Joseph Murray, Santos’s lawyer, referred questions to his client’s media representative, who didn’t immediately respond to a message seeking comment.
Santos’s lies first came to light in a New York Times report last week. He addressed them Monday in an interview with the New York Post, in which he apologized for misrepresentations but insisted that he would still take office as representative of the state’s 3rd Congressional District.
“I didn’t graduate from any institution of higher learning,” Santos told the Post. “I’m embarrassed and sorry for having embellished my resume.”
The controversy comes at a sensitive time for Republicans, who flipped the House by a slimmer-than-expected majority, with wins by Santos and other New York Republicans among the few bright spots in a bruising mid-term election for the GOP.
House Republican Leader Kevin McCarthy, who is counting every vote in his bid to become Speaker, has so far been silent about Santos’s lies.
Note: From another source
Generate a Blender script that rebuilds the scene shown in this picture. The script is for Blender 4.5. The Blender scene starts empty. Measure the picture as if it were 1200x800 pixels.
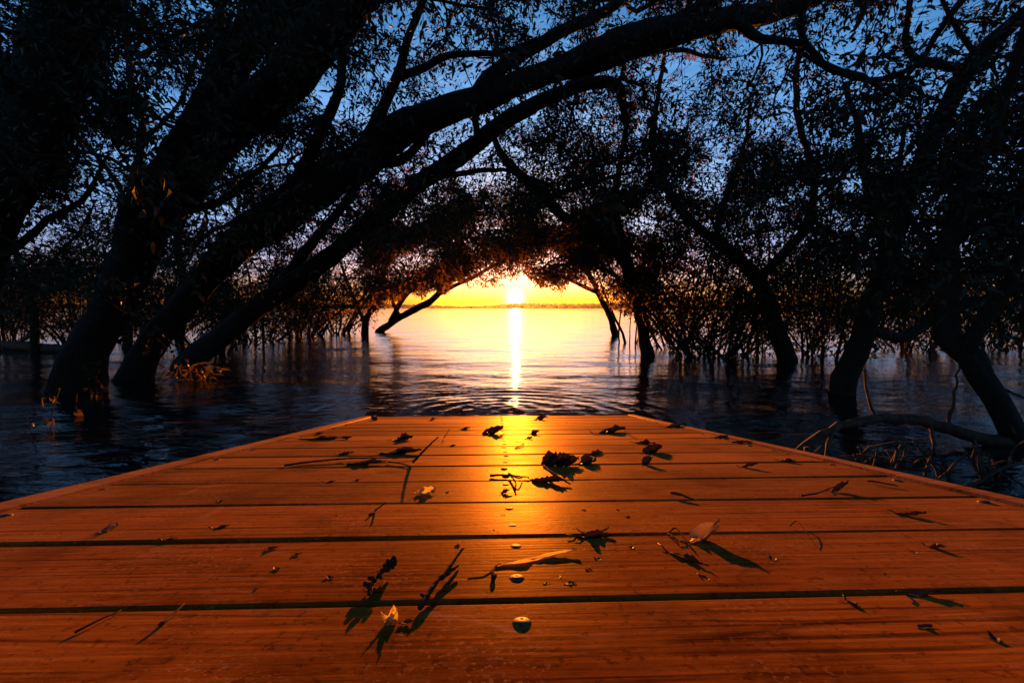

A Republican Jewish group that boosted Santos during the election has said he is no longer welcome at its events because he misled them about being Jewish.
Representative Marjorie Taylor Greene of Georgia was one of the few Republicans who came to his on defense on Wednesday.
Santos’s bio on his campaign website no longer includes references to a supposedly high-powered Wall Street career, but it calls him “an experienced businessman, financier and investor, with extensive work in capital introduction, real estate, capital markets, bio-tech and M&A.”
In his 2022 campaign finance disclosures, Santos claimed $750,000 in salary and millions of dollars in dividend income from a company he founded. In an interview Thursday with Semafor, he struggled to explain what the company did, saying it “landed a couple of million-dollar contracts.”
Santos’s campaign bio also describes him as an openly-gay son of immigrants who moved to the US “in search of the American dream” that is “now under an all-out attack from the Radical Left.”
(Updates with detail from the biography on his campaign website.)